The district's elected board has raised rates as needed to maintain healthy financial performance. The board raised water rates an average of 4.8% annually over the five years through fiscal 2016 and sewer rates by 5.3%. Combined water and sewer rates are currently affordable at just 1.6% of Riverside County's median household income for 10 hundred cubic feet (HCF; about 7,500 gallons) of water. Actual water usage is significantly higher in this arid, suburban service area, suggesting somewhat less rate flexibility than Fitch's affordability measure suggests. But even with average use of 18 HCF of water per month, combined bills remain moderate. Rates also compare favorably to other local jurisdictions.


The district's debt burden is somewhat above average. The district's $1 billion debt burden at the end of fiscal 2015 was about 131% of the median for 'AA' category water and sewer utilities at $2,690 per customer. Fitch expects debt to remain fairly steady as the district issues about $110 million of additional debt to fund its $398 million fiscal 2017 to fiscal 2021 capital improvement plan (CIP) and amortizes a similar amount of debt. Amortization is slow with about 60% of bonds repaid in 20 years versus an 'AA' median of 84%.

The utility's physical plant appears well maintained. The district has invested heavily in maintaining and expanding its infrastructure with capital expenditures to depreciation averaging 157% over the past five years. Unaccounted water loss has averaged a moderate 6% over the past five years. Financial average age of plant is below average at 11 years.

The district's debt portfolio is more complex than the typical municipal water and sewer utility with $350.7 million, or 34.4% of the district's outstanding debt, as short-term and variable rate debt. About $94.7 million of the debt is hedged with interest rate swaps, lowering the percentage of unhedged variable rate exposure to 25.1%. Management has taken prudent measures to reduce counterparty risk by replacing some variable rate demand obligations with SIFMA index notes with staggered rollover dates and diversifying liquidity providers, while maintaining strong reserves as an asset to hedge variable rate exposure. Fitch expects variable rate exposure to slowly decrease as a percentage of the debt portfolio as the district plans to utilize significant amounts of fixed-rate state revolving fund loans to fund capital over the next few years.


The subordinate lien revenue bond rating reflects Fitch's opinion of the general creditworthiness of the district based on fully consolidate financials and is driven by all-in debt service coverage (in addition to other criteria factors that affect all liens).

The senior revenue bonds are rated a notch higher than the subordinate bonds due to their higher priority of payment from net revenues and strong excess coverage margin. The district has been gradually shifting outstanding debt into the subordinate working lien over time, improving margins for senior bondholders.

The GO bonds are payable from an unlimited ad valorem property tax levied against a number of small, concentrated improvement districts. They are rated based on the district's covenant to pay debt service from available reserves or net revenues after payment of revenue bond and state loan debt service, which is the stronger of the two pledges.

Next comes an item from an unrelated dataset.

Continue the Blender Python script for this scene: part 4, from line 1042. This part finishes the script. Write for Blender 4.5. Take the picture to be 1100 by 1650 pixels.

The 'F1+' short-term rating on the SIFMA index bonds reflects Fitch's expectation that the highly-rated district will maintain the market access necessary to remarket the debt as necessary. The short-term ratings are mapped to the senior bond ratings as described in Fitch's short-term rating criteria ('Rating US Public Finance Short-Term Debt'). The bank bond ratings are equal the related underlying long-term ratings, which consider the risk of penalty interest rates and term-out provisions, among other factors.